Tutti i personaggi sono trascinati nel turbinio della violenza, sono annientati dall’orrore, in quanto per loro non esistono magie che consentano un varco nell’esistenza. Veronesi, infatti, non crede ad una rimozione del male, forse perché oggi sembra impossibile scardinarlo davvero dalle nostre vite e, per esorcizzare le sensazioni connesse ad esso, è necessario dargli pieno potere. In una tale dinamica, tuttavia, si può ugualmente uscirne ritemprati, perché una rappresentazione esteriore della sofferenza proietta in una dimensione collettiva ciò che si crede sia solo individuale, liberando, pertanto, l’animo dei singoli da questo fardello.

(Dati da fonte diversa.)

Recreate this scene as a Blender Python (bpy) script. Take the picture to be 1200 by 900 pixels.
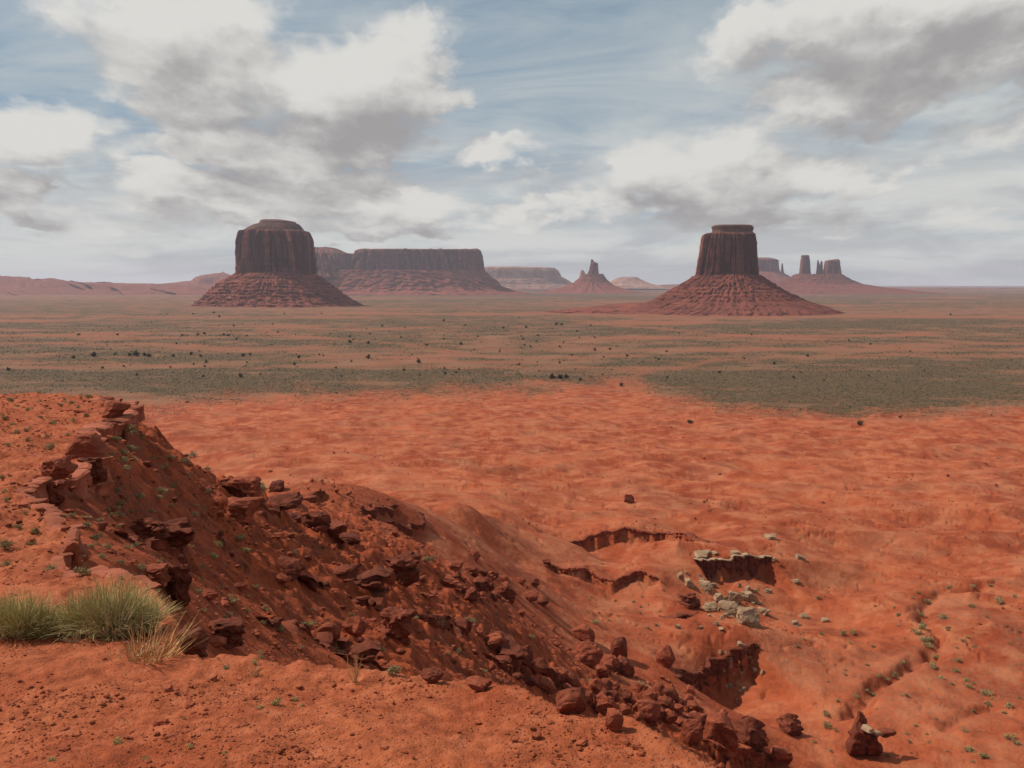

Le fiabe dei Grimm, anche in queste riscritture moderne, hanno, quindi, dimostrato la loro efficacia, sprigionando ancor di più la loro energia nel momento stesso in cui si riflettono nello specchio deformato della nostra contemporaneità. I loro testi possono essere considerati degli archetipi indelebili, in quanto affrontano tematiche con cui l’umanità di ogni tempo è chiamata a confrontarsi, e i loro personaggi, seppure con immagini e significanti diversi, possono ancora dare una forma alla complessità umana. Ciò avviene non perché l’uomo non cambi mai, ma poiché nel mutamento di cui partecipa conserva inalterate delle costanti universali.